Suasana Mina, Arab Saudi. (Foto: MCH)

Makkah, NU Online
Meski tidak sampai mayoritas, selalu ada sebagian jamaah haji yang menaruh minat pada pelaksanaan ibadah tarwiyah, yakni bermalam di Mina pada 8 Dzulhijjah dan baru keluar menuju Arafah setelah terbit matahari pada 9 Dzulhijjah.


Data yang diterima NU Online dari Petugas Penyelenggara Ibadah Haji (PPIH) Arab Saudi mengungkap, hingga 22 Juni 2023 pukul 10.00 WAS jumlah jamaah yang terdata akan melaksanakan ibadah tarwiyah di Mina mencapai 15.186 jamaah yang terdiri dari 7.243 laki-laki dan 7.943 perempuan.


Konsultan Ibadah PPIH Arab Saudi KH Imam Khoiri mengatakan, ulama bersepakat bahwa ibadah tarwiyah adalah sunnah, tidak sampai wajib. Rasulullah saw dulu berangkat ke Mina pada 8 Dzulhijjah dalam rangka mendapatkan bekal air minum untuk persiapan menuju Arafah yang kering dan gersang.


Karena hanya sunnah, sambungnya, meninggalkan ibadah tarwiyah tidak berpengaruh pada keabsahan manasik haji. Dalam praktiknya, jamaah yang melakukan tarwiyah di Mina sesungguhnya juga tidak sama persis dengan apa yang dilakukan Rasulullah.


“Karena dulu Rasulullah itu berangkat pada tanggal 8. Kalau sekarang jelas tidak mungkin. Sebab, seluruh pergerakan jamaah yang ada di Makkah sedang menuju ke Arafah. Sehingga jamaah yang ke Mina ini berangkatnya lebih awal di tanggal 7 malam atau 7 sore berangkat ke Mina, kemudian tanggal 9 pagi ke Arafah,” kata Imam di Makkah, Selasa (20/6/2023).


Potensi Gagal Wukuf
Pemerintah sejak awal sudah mengingatkan jamaah haji bahwa PPIH Arab Saudi tidak memfasilitasi penyelenggaraan ibadah tarwiyah di Mina. PPIH Arab Saudi pada 8 Dzulhijjah (27 Juni 2023) akan fokus pada mobilisasi lebih dari 200 ribu jamaah dari Makkah ke Arafah.


Menurut Ketua PPIH Arab Saudi Subhan Chalid, sebagai hak individu pemerintah tidak bisa melarang ibadah tarwiyah. Meski juga tidak menganjurkan karena ada kemaslahatan kolektif yang mesti diselamatkan.

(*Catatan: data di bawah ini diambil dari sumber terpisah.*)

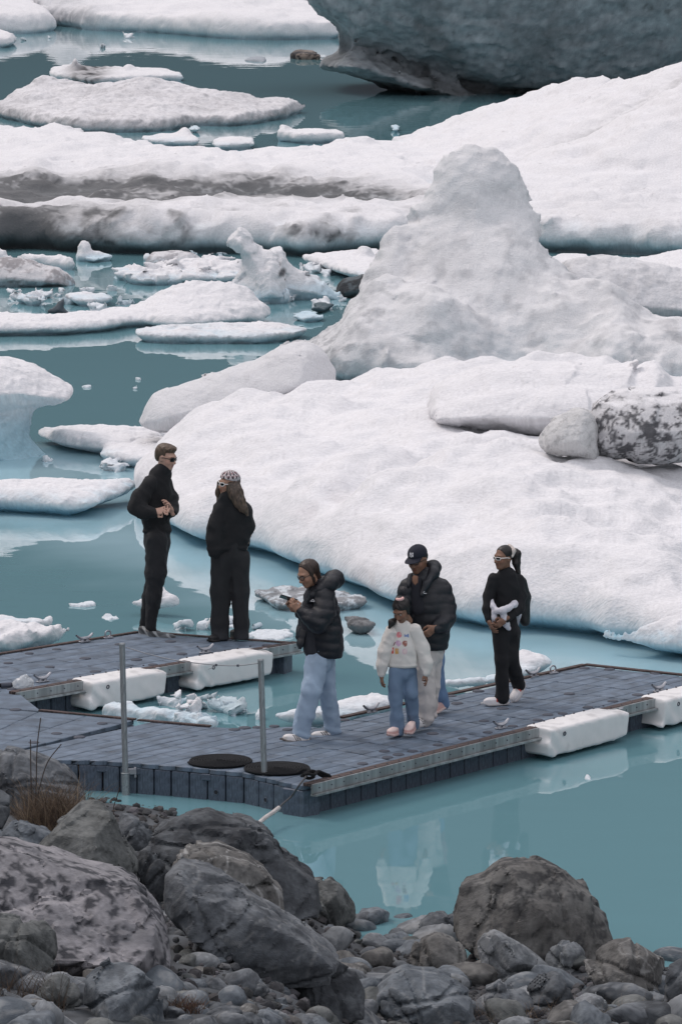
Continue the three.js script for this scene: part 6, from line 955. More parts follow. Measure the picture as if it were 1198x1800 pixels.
// 7. the walking girl
person('girl in black with white sunglasses and a white jumper tied round her waist', 888, 1238, (k) => {
  const { C, E, part, chain, at } = k, sk = BROWN, M = k.headM(884, 981, 0.0, -0.95, 0.05, 0, 0.9);
  const h1 = place(handGeo(sk, 1, 0.45, 0.06, 0.4), basis(at(858, 1090, 0.12), [0.35, -0.9, 0.3], [0.8, 0.3, -0.3], 0.92)), h2 = place(handGeo(sk, -1, 0.55, 0.06, 0.4), basis(at(887, 1089, 0.17), [-0.85, -0.6, 0.15], [-0.2, 0.2, -0.9], 0.92));
  const body = bodyPart(k, [...chain([[889, 1022, 0, 19], [887, 1070, 0, 16], [888, 1100, 0, 20]]), ...chain([[866, 1018, .02, 7], [856, 1055, .04, 6], [858, 1090, .11, 4.5]]), ...chain([[911, 1020, -.02, 7], [914, 1062, .0, 6], [887, 1089, .16, 4.5]]), ...chain([[881, 1108, .05, 15], [882, 1160, .06, 10], [882, 1226, .05, 6]]), ...chain([[896, 1108, -.05, 15], [897, 1160, -.02, 10], [912, 1208, -.18, 6]])], place(headGeo(sk, { jaw: 0.94, neck: 0.82 }), M), [h1, h2], sk);
  eyes(k, body, M);
  const hcol = (x, y, z) => { const v = 0.7 + 0.6 * n3(x * 70, y * 14, z * 70); return [0.016 * v, 0.013 * v, 0.013 * v]; };
  const hg = (() => { const f = field([{ c: [0, 0.047, -0.026], r: [0.083, 0.085, 0.1] }], 0.02); return solid((x, y, z) => Math.max(f(x, y, z) - 0.002 * ridge(x * 40, y * 10, z * 12, 2), Math.min(z - 0.02 - 0.55 * Math.max(0, y - 0.03), 0.125 - y), -0.045 - y, Math.min(z + 0.025, 0.0 - y)), [-0.11, -0.07, -0.15], [0.11, 0.16, 0.12], 0.005, hcol); })();
  part('hair', place(hg, M), hairMat);
  part('ponytail', shape(chain([[899, 968, -.06, 7], [906, 974, -.05, 9], [907, 990, -.03, 7], [910, 1006, -.02, 4], [913, 1015, -.02, 2]]), { k: 0.02, cell: 0.006, bump: (x, y, z) => 0.004 * n3(x * 70, y * 12, z * 70), col: hcol }), hairMat);
  part('scrunchie', shape([...chain([[896, 961, -.02, 3.5], [901, 968, .0, 4.5], [899, 977, .02, 3.5]]), ...chain([[894, 958, -.03, 2], [899, 964, -.02, 3]])], { k: 0.02, cell: 0.0062, bump: (x, y, z) => 0.004 * n3(x * 60, y * 60, z * 60), col: plain([0.68, 0.6, 0.55]) }), clothMat);
  glasses(k, M, whiteFrame, lensMat, { t: 0.004, temple: 0.0045, h: 0.013, r: 0.026 });
  const f1 = (x, y, z) => 0.007 * creases(x, y, z, 9, 7, 4);
  part('top', shape([...chain([[889, 1016, 0, 21], [889, 1035, 0, 23], [887, 1060, 0, 20], [887, 1076, 0, 20]]).map((e) => ({ ...e, flat: [-0.45, 0.65] })), ...chain([[867, 1017, .02, 10.5], [858, 1048, .03, 9.5], [856, 1070, .07, 8.5], [858, 1090, .11, 7]]), ...chain([[910, 1019, -.02, 11], [914, 1048, -.01, 10.5], [911, 1070, .04, 10], [889, 1088, .15, 7]])], { k: 0.03, cell: 0.0105, bump: f1, col: plain([0.011, 0.0115, 0.014], 0.12) }), clothMat);
  const tied = part('tied_jumper', shape([...chain([[863, 1053, .06, 2.5], [866, 1066, .12, 3.4], [874, 1074, .16, 4], [883, 1073, .18, 5], [893, 1069, .16, 4.6], [905, 1060, .08, 4]]), ...chain([[867, 1076, .14, 3.2], [868, 1086, .14, 3.6], [868, 1094, .12, 2.6]]), ...chain([[883, 1076, .17, 4.5], [886, 1088, .16, 5], [889, 1098, .12, 5], [893, 1104, .1, 4]]), ...chain([[904, 1062, .08, 6], [906, 1080, -.12, 9], [900, 1092, -.18, 12]])], { k: 0.02, cell: 0.0075, bump: (x, y, z) => 0.008 * ridge(x * 18, y * 14, z * 18, 2), col: plain([0.68, 0.67, 0.73], 0.06) }), clothMat);
  part('leggings', shape([...chain([[888, 1076, 0, 19], [889, 1108, 0, 24]]).map((e) => ({ ...e, flat: [-0.45, 0.78] })), ...chain([[880, 1112, .04, 17], [881, 1160, .07, 12], [882, 1195, .06, 11.5], [882, 1226, .05, 13.5]]), ...chain([[897, 1112, -.05, 18], [897, 1155, .0, 13.5], [903, 1180, -.08, 12], [911, 1204, -.18, 13]])], { k: 0.035, cell: 0.0135, bump: (x, y, z) => 0.007 * creases(x, y, z, 9, 5, 8), col: plain([0.010, 0.0105, 0.013], 0.12) }), clothMat);
  part('bag', shape([...chain([[917, 1022, -.14, 8], [922, 1050, -.17, 10], [922, 1092, -.17, 9]]).map((e) => ({ ...e, flat: [-0.2, 1.3] }))], { k: 0.03, cell: 0.011, bump: folds(0.006, 8, 8, 1), col: plain([0.014, 0.016, 0.017], 0.1) }), nylonMat);
  const ws = (x, y, z) => (y > 0.03 && z > 0.07 && z < 0.12 && Math.abs(x) > 0.015 ? [0.5, 0.07, 0.05] : z < 0.02 ? [0.5, 0.1, 0.08] : [0.74, 0.72, 0.73]);
  k.shoe(892, 1238, .03, [-0.96, 0.25], 0.235, { col: ws, sole: [0.62, 0.6, 0.6], w: 0.9 }); k.shoe(922, 1202, -.24, [-0.62, 0.7], 0.235, { col: ws, sole: [0.55, 0.53, 0.53], w: 0.9 }, -0.75);
});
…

Senada, Direktur Bina Haji dan Umrah Ditjen PHU Kemenag RI Arsad Hidayat juga melihat ketidakmungkinan secara teknis pergerakan massa demikian besar dilakukan ke Mina dan Arafah dalam satu hari sekaligus.


“Mobilisasi jamaah dari pemondokan ke Arafah saja itu butuh waktu pagi sampai jam 12 malam. Kita tidak bisa membayangkan jika mobilisasi jamaah sebegitu banyak harus dilakukan di dua tempat, ke Mina dulu lalu ke Arafah,” tuturnya.


Mobilisasi jamaah yang dilakukan pada 26 Juni melibatkan 21 bus yang bergerak dalam tiga trip. Sekali trip, jamaah yang terangkut kurang lebih 63 ribu. Artinya, baru ada sekitar 189 ribu jamaah yang terangkut bus dalam tiga trip. Ini di luar jamaah haji dan petugas. Proses ini saja membutuhkan waktu 17 jam mulai dari 07.00 sampai 24.00.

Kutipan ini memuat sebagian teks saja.